1 points by 0xG 435 days ago
Thoughts:

- A crypto artist asks: where were the actual technologists, innovators, and those who should “get it” when digital art was happening?

- Where are the tech gigabrains and visionaries (devs, VCs, etc.), the ones who usually spot and bet on the future?

- Where are the modern patrons of digital art?

- The next master might not be painting ceilings and should their patron be a Silicon Valley VC firm in Palo Alto?

- Why do we still struggle to accept digital art? Is it attachment to the past? Traditional, conservative ideas of art-making and appreciation? Mainstream notions of what “art” is?

- Has art lost its role in modern society? Or do "artists" live in a bubble, foolish to think the mainstream would care, when art barely touches most people’s daily lives?

- Debunk the “right-click and save” argument: they are right the media is fungible, but what matters is the provable artist signature. Even in the traditional art world, that’s what gives value.

- It’s easy to generalize and call everything a scam but by doing so, are we ignoring actual avant-garde, medium-native art? Art built for a worldwide computer (Ethereum) running on a shared global state.

- Finally, what in the reader’s opinion needs to happen for this kind of contemporary art to become more accessible and approachable outside of the crypto bubble?

1 comments

> but what matters is the provable artist signature.

This actually means nothing in a medium where you can create infinite perfect copies of something. If we had 100,000 identical replicas of Starry Night then there would be no value in a signed original. This is how digital art fundamentally works, your "ownership" persists insofar as people respect the authority of your notary.
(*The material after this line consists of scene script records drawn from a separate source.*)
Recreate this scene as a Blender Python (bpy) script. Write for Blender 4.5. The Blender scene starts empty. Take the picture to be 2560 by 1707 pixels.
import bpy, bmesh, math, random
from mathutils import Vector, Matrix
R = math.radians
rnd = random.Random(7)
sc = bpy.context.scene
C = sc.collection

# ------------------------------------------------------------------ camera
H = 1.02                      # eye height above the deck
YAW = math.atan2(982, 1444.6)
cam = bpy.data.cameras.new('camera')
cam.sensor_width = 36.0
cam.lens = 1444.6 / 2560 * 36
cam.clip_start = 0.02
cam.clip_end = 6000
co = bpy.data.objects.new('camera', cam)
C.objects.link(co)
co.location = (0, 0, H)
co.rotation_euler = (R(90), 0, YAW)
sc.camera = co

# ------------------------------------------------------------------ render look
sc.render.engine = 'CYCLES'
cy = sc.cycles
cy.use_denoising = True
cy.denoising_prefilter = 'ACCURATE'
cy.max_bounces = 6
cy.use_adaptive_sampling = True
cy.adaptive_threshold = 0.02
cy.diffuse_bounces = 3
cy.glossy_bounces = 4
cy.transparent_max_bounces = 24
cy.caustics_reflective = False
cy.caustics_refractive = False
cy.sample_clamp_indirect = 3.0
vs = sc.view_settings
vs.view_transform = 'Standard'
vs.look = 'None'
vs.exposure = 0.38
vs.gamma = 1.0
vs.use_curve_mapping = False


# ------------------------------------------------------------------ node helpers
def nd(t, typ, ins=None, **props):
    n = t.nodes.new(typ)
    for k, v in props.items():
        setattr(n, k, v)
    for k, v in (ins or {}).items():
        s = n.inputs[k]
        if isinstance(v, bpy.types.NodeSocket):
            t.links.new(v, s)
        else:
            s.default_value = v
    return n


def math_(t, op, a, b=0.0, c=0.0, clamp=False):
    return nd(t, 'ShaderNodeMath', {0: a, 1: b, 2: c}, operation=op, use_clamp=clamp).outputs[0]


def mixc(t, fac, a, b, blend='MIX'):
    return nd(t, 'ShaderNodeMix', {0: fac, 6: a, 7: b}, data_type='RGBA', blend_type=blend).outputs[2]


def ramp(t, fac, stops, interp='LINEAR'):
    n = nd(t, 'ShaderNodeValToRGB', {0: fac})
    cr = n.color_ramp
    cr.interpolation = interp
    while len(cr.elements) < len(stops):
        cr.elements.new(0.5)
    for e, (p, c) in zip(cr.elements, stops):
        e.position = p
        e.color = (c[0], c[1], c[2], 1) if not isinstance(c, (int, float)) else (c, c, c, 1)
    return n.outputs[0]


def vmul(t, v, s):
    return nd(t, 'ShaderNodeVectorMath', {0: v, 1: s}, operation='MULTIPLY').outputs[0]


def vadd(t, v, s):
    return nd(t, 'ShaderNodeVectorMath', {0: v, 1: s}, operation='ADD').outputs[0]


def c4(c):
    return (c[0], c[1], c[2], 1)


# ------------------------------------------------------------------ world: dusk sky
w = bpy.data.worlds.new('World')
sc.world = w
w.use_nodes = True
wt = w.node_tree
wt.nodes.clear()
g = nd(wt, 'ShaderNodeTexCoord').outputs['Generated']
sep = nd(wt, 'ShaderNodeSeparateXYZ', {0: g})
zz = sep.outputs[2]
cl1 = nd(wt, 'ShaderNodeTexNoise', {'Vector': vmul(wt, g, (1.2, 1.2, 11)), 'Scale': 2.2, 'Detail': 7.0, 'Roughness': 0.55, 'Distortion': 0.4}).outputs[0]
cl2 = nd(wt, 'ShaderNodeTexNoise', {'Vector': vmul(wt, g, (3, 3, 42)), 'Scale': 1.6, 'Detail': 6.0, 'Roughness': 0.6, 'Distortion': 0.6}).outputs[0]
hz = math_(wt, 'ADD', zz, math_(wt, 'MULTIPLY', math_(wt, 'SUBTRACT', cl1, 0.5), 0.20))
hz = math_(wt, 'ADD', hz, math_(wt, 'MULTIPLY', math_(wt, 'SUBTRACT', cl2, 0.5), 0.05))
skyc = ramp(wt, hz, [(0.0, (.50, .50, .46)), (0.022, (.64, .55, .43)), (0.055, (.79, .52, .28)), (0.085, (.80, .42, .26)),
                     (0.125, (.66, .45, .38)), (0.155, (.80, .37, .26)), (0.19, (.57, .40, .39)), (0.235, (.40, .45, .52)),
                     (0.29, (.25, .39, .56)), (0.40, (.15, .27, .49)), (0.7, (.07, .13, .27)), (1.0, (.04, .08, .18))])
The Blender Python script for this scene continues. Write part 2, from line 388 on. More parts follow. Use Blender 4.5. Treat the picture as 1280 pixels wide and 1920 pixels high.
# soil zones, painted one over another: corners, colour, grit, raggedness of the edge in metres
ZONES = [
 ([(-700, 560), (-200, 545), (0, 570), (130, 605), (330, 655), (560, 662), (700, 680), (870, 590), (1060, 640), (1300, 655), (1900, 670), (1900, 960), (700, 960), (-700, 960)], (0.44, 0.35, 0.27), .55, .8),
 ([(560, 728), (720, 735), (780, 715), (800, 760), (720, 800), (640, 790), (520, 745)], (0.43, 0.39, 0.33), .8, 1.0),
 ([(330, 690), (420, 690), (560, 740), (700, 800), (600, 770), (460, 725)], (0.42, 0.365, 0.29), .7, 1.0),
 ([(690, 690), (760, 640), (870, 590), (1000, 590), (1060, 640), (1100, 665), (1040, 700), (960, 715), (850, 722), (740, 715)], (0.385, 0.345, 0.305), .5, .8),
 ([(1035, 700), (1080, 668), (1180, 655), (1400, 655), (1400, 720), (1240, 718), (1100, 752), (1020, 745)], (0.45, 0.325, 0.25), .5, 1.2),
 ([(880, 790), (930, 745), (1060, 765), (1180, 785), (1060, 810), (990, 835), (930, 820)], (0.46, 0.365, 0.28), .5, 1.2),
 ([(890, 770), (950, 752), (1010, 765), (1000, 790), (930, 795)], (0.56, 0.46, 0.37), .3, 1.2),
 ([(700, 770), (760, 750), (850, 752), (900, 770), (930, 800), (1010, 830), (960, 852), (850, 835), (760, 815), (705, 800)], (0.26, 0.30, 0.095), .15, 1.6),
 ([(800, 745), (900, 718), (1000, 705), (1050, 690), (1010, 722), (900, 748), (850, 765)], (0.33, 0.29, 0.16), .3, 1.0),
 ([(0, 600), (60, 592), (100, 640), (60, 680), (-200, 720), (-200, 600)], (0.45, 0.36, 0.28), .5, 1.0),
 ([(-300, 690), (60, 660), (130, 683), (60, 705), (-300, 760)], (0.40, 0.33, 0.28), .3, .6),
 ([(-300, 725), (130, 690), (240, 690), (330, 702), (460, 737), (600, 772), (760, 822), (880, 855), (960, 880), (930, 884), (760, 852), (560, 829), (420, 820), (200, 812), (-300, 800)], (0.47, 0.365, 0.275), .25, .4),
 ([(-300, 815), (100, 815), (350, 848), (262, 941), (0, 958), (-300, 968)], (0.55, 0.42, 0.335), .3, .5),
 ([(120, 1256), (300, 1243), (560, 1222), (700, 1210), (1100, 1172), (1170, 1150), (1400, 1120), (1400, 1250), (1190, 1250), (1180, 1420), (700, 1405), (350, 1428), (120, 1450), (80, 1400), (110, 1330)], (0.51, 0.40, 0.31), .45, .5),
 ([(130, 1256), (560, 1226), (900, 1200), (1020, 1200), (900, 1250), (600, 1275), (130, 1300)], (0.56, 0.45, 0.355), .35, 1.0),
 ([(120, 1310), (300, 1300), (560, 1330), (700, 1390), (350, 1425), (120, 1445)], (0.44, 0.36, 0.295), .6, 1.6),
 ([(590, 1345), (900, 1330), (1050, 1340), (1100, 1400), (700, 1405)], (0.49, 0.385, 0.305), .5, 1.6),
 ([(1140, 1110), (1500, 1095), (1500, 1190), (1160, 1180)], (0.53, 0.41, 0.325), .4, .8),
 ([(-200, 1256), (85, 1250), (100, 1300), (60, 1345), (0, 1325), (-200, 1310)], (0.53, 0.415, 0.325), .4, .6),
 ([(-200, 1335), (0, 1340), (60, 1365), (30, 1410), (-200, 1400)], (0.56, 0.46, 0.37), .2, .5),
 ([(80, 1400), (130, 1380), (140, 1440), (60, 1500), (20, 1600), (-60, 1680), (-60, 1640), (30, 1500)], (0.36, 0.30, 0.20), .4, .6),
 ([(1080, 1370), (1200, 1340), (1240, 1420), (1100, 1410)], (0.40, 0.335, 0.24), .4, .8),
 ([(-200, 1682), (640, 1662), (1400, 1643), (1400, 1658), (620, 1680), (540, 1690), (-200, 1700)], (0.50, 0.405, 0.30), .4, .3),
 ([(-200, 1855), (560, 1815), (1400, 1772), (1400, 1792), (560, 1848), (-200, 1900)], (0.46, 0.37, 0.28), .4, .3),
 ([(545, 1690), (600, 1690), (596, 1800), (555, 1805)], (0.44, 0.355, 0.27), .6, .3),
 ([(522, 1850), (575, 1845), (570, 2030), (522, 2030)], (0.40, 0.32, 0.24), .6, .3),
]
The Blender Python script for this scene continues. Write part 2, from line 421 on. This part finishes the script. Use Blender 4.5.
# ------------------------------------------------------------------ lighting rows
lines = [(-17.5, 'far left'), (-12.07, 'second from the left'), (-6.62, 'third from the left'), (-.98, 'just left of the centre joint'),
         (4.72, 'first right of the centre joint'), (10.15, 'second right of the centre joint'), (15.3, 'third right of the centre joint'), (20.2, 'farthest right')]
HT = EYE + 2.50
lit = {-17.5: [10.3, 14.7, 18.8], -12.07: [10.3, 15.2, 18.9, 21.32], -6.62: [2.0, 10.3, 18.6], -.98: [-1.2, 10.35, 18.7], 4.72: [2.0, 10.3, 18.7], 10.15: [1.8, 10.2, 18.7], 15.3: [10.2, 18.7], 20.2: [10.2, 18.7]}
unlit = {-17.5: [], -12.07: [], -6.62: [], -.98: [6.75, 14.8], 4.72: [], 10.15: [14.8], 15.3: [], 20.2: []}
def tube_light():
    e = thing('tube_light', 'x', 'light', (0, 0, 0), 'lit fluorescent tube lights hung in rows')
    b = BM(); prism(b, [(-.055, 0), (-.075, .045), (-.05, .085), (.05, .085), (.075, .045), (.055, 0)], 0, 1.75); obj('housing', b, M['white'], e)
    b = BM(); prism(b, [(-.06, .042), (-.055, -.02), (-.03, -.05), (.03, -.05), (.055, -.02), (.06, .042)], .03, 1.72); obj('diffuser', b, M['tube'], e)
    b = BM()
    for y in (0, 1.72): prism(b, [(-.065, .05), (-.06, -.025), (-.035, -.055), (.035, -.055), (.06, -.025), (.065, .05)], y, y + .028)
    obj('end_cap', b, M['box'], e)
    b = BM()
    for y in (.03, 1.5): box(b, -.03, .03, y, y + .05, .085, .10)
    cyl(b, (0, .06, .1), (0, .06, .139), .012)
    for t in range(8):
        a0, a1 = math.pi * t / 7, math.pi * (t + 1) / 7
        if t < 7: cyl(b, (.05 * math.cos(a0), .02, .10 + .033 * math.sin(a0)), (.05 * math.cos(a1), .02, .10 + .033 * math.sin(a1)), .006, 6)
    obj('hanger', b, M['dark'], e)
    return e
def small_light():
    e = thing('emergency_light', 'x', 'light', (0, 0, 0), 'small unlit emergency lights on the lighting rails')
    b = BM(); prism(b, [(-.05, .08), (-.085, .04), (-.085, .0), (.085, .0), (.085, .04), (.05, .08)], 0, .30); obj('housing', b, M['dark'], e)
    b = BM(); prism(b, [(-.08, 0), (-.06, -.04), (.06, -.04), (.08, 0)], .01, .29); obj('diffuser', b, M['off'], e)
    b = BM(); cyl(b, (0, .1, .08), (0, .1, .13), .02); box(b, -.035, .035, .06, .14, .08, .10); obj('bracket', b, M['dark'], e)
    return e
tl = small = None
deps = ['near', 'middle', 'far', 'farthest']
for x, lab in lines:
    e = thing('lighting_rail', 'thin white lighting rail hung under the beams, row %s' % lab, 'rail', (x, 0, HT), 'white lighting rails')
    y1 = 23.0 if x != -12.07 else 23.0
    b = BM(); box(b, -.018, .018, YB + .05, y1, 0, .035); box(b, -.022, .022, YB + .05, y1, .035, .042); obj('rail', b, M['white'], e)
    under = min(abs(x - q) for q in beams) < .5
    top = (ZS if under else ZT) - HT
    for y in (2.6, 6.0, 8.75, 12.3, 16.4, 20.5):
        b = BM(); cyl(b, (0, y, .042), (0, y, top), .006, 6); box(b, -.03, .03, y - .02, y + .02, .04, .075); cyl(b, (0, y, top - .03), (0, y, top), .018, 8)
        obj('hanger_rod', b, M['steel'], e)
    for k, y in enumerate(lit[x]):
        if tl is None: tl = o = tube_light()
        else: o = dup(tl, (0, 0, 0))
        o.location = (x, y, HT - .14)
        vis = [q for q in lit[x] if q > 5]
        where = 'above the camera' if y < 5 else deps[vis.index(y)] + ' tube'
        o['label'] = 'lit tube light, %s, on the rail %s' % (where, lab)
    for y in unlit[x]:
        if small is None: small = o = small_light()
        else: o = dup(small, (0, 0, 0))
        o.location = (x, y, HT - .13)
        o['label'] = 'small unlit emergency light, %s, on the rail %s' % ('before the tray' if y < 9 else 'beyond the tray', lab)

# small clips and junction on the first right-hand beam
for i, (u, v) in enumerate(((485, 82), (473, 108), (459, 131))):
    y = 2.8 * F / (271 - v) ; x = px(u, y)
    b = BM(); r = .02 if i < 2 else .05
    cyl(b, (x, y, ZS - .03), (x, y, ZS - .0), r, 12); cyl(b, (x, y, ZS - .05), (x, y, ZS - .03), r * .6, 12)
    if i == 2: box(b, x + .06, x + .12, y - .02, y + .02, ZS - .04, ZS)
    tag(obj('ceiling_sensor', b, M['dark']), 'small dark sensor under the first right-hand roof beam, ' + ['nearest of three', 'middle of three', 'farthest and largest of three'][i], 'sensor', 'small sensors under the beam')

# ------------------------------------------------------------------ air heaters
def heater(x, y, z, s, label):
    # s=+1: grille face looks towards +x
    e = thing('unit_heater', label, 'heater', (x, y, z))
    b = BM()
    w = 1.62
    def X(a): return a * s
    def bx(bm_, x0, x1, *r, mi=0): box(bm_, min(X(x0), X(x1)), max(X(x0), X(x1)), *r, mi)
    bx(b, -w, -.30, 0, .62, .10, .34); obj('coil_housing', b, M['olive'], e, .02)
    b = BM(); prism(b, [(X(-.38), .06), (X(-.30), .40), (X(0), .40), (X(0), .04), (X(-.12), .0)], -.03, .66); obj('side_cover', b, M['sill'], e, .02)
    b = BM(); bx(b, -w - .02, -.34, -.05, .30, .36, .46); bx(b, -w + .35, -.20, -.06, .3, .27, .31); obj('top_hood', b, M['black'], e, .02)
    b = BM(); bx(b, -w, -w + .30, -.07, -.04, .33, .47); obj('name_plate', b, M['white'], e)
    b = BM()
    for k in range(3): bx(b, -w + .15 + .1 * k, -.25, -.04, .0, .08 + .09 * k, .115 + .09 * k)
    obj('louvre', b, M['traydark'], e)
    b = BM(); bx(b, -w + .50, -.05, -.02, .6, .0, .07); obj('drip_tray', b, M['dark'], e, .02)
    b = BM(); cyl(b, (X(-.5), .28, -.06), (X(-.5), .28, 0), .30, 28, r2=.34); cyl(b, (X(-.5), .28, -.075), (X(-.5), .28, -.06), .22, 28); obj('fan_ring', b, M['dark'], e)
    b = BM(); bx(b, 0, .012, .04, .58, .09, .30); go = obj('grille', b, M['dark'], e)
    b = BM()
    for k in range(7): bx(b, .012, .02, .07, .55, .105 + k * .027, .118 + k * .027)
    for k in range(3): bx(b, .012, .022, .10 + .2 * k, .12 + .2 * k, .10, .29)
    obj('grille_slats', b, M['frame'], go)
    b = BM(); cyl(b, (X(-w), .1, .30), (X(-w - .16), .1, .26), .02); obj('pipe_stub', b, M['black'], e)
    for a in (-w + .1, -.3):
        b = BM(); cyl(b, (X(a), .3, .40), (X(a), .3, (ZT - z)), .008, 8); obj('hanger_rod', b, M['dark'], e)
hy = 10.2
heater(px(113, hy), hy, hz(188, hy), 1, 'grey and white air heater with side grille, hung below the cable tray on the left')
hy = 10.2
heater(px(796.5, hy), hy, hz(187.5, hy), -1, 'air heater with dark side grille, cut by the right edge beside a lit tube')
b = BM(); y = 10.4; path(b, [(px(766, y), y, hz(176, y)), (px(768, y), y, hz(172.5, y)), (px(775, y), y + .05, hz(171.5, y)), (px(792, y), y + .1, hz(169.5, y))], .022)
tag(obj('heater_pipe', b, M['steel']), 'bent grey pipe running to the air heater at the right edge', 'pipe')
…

The notary can be a public, decentralized and distributed ledger like a Blockchain. The signature and signed copy then can be "scarce" like are signed posters right?
I cannot name a single moment in the history of my life where another person has asked me who "owns" a piece of digital art. I know people who asked about the author, but nobody cares about the owner.

Unless your ownership confers some sort of meaningful control over the piece, society will entirely ignore your rules and distribute the work however they want. It's not like you can take the case to court, anyways. You're role-playing on a extralegal asset, not a tallying stocks and bonds.

So even though in the case of Blockchain the owner has control over the piece (signature), do you think that the disconnect between "signature" and the fungible digital work is too big or meta and we should rather reconsider how we think of art, scarcity and those old dynamics? In this case will the artist signature and chain of provenance and creator<>collector connection be useless?
Let's put it this way. You're a wealthy patron that sponsors an animated feature-length film you intend to put on the blockchain. You pay the animators, the film is made, and now the hash is on the blockchain.

Strictly speaking, your "ownership" is only of the hash. Unless you register the film as a copyright, the US won't recognize your ownership of the film. You cannot stop people from sharing or deriving the work without legal protection, the utility the blockchain provides in this instance is entirely cosmetic. NFTs aren't just unnecessary - they're useless without external guarantees. The "chain of provenance" for the cloud is a scam. All digital works can be copied infinitely for $0/copy, and the ultimate irony is that the only way to stop that outcome is from abandoning the blockchain and relying on a government to protect you.

You want to know where all the talented, educated and principled technologists were during the NFT boom? Far, far away from any form of blockchain.